In the works for more than a year, the plan hit a speed bump in recent months as city councilors prepared for adoption. The sticking point? Whether it should remain a plan (passed as a resolution) or go into city code (adopted as an ordinance).

Looking over the document a few weeks ago, City Attorney Dean Chisholm said he saw elements of both in the language. An ordinance, generally speaking, carries the weight of law, enforced in municipal court. Conversely, a resolution is a statement of policy.

City leaders initially were split on the issue. Mayor Brent Teske said that, after years of watching plans get shelved and collect dust, he preferred an ordinance. City councilors Kristin Smith and Peggy Williams voiced support for a resolution.

Ultimately, members of the committee originally tasked with crafting the plan agreed to work with Chisholm and FWP personnel to determine the best way forward.
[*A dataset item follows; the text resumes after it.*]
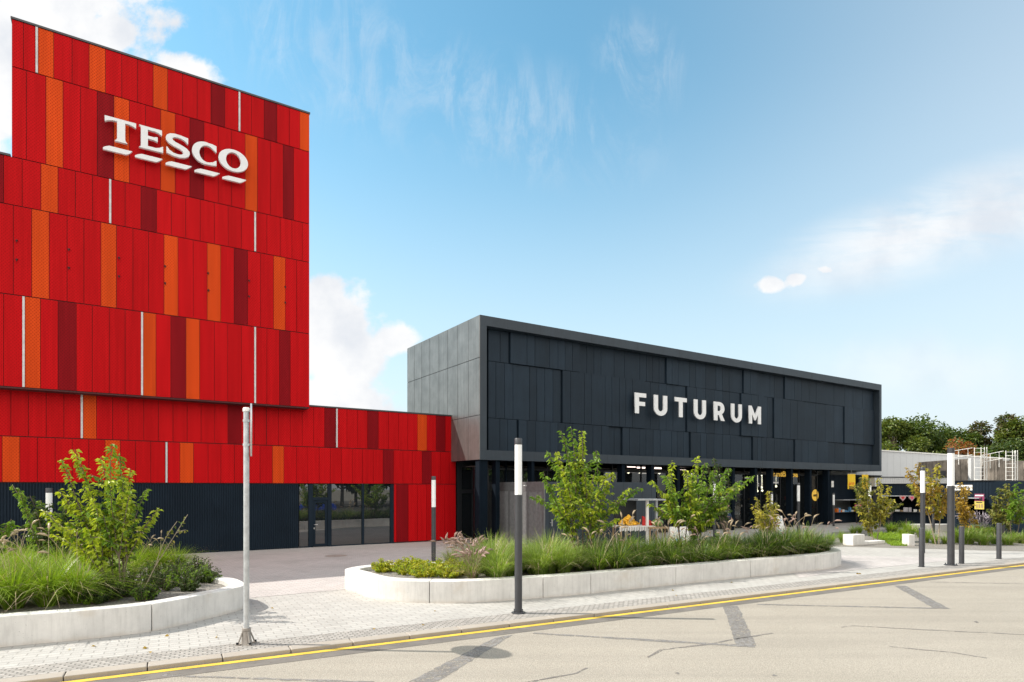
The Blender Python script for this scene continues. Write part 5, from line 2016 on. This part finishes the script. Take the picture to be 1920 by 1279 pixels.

On April 19, City Councilor Hugh Taylor said the parties had opted to pursue adoption by resolution.

“We just need to do whatever steps we need to do to pass a resolution,” Taylor told his colleagues.

City councilors praised Chisholm’s edits to the documents, saying the cleaned up copy read much more clearly.

“What I recommend is that the plan, if it fits with everybody's expectations, be adopted by a resolution,” Chisholm said. “We won’t turn it into a resolution; we will do a simple resolution.”

That will allow officials to update the document as needs arise. Officials have indicated they plan to tackle the city’s wild turkey population and a burgeoning number of rabbits in the near future.

“I know I’ve been taking some calls about rabbits lately,” Teske said. “We may need to address rabbits and turkeys soon.”

City councilors did not take any action on the plan April 19, but will likely move on the proposal at the panel’s next meeting.